Hélas, les acteurs politiques et culturels de la société sont encore majoritairement addicts de ce multiculturalisme idéologique de gauche qui montre partout son échec patent. Nicolas Sarkozy et Angela Merkel eux-mêmes ont été récemment obligés, sous la pression des événements, de le reconnaître officiellement. Mais malgré les effets d’annonce, la politique d’immigration non maîtrisée continue en Europe, puisque personne n’a vraiment les moyens efficaces de la canaliser. Les épiscopats européens eux-mêmes -mauvaise conscience oblige – se sentent tenus de faire des risettes à l’islam et de bénir les flux migratoires au nom de l’accueil compassionnel, sans offrir de réflexion sérieuse sur des bases de pragmatisme éthique. Beaucoup confondent toujours évangélisme et angélisme et ce sont trop souvent des aveugles qui guident d’autres aveugles. Pourtant, la mise en garde exprimée par le pape Benoît XVI à Ratisbonne en 2006 était à la fois réaliste et prophétique.
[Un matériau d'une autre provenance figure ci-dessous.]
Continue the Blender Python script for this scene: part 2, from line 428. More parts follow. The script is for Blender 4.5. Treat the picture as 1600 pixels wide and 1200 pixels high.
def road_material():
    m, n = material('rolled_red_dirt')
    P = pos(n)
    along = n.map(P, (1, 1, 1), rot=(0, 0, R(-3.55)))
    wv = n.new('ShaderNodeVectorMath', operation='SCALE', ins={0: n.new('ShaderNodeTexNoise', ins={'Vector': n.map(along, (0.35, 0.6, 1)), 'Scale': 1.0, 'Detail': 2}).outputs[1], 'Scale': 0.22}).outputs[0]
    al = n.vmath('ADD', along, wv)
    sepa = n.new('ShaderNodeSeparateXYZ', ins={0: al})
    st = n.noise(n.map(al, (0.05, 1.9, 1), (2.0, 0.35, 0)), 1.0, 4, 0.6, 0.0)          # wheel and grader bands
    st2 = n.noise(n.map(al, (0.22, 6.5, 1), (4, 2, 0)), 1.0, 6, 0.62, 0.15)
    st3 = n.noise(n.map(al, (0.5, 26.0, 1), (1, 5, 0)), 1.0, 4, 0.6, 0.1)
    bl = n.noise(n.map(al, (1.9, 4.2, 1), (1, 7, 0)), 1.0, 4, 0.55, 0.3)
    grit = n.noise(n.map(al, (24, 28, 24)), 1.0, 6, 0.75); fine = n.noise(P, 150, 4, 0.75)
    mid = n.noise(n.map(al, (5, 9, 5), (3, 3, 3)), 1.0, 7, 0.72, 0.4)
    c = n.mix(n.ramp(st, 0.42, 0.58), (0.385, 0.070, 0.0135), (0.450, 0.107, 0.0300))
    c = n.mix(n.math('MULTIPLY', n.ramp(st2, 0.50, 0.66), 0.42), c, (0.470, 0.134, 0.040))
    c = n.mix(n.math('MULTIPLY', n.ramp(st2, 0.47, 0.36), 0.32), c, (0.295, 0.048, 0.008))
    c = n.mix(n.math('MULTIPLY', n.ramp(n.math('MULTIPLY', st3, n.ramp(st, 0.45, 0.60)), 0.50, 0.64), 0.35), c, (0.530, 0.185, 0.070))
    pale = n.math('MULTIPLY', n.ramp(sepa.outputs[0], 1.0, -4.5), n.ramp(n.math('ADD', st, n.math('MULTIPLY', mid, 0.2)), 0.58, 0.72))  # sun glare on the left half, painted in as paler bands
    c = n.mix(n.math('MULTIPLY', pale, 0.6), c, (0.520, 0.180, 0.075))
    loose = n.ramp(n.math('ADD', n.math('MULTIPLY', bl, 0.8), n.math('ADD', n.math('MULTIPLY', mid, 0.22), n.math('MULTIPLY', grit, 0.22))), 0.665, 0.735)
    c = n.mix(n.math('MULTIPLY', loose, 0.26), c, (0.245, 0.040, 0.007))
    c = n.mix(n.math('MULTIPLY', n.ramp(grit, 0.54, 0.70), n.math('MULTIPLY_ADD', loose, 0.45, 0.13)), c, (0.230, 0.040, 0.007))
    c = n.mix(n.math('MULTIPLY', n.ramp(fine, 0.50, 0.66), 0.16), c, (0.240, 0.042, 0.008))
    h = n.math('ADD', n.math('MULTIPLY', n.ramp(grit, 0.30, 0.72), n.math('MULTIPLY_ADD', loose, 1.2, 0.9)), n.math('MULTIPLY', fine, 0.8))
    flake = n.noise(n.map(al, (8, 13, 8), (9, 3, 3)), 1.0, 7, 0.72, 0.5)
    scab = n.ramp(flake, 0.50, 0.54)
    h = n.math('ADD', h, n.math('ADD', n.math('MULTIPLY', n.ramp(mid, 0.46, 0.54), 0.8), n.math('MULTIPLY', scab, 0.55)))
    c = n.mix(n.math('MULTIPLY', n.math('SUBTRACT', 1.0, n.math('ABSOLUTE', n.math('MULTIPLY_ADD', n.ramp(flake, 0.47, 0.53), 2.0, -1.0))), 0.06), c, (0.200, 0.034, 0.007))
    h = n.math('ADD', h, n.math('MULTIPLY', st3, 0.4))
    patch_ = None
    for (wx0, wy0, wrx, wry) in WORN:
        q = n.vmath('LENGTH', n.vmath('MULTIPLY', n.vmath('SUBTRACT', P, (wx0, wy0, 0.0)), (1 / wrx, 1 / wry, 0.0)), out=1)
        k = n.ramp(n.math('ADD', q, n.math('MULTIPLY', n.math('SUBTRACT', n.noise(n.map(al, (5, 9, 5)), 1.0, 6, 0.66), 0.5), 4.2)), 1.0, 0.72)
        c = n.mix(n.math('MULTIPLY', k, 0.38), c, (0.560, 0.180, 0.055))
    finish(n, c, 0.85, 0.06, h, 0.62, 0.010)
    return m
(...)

Le souverain pontife analyse avec clarté les risques de la dérive violente en particulier dans l’islam – structurellement agressif – mais aussi dans toute croyance, dans la mesure où les convictions ne sont plus connectées à la raison. Au nom d’une cause idéalisée, fût-elle religieuse ou laïque, le dévoiement vers la radicalisation violente est un danger réel, maintes fois manifesté de manière sanguinaire sous des formes diverses au cours de l’histoire des religions et des idéologies. On pourrait ajouter que la chape de plomb dhimmitudinesque imposée jusqu’ici par les politiciens et les journalistes du système, face au danger islamiste en Occident, pourrait bien vite se transformer en cocotte minute prête à exploser si on ne prend pas en compte les attentes légitimes des populations européennes et des musulmans démocrates intégrés. La tragédie de Norvège n’a pas fini de parler.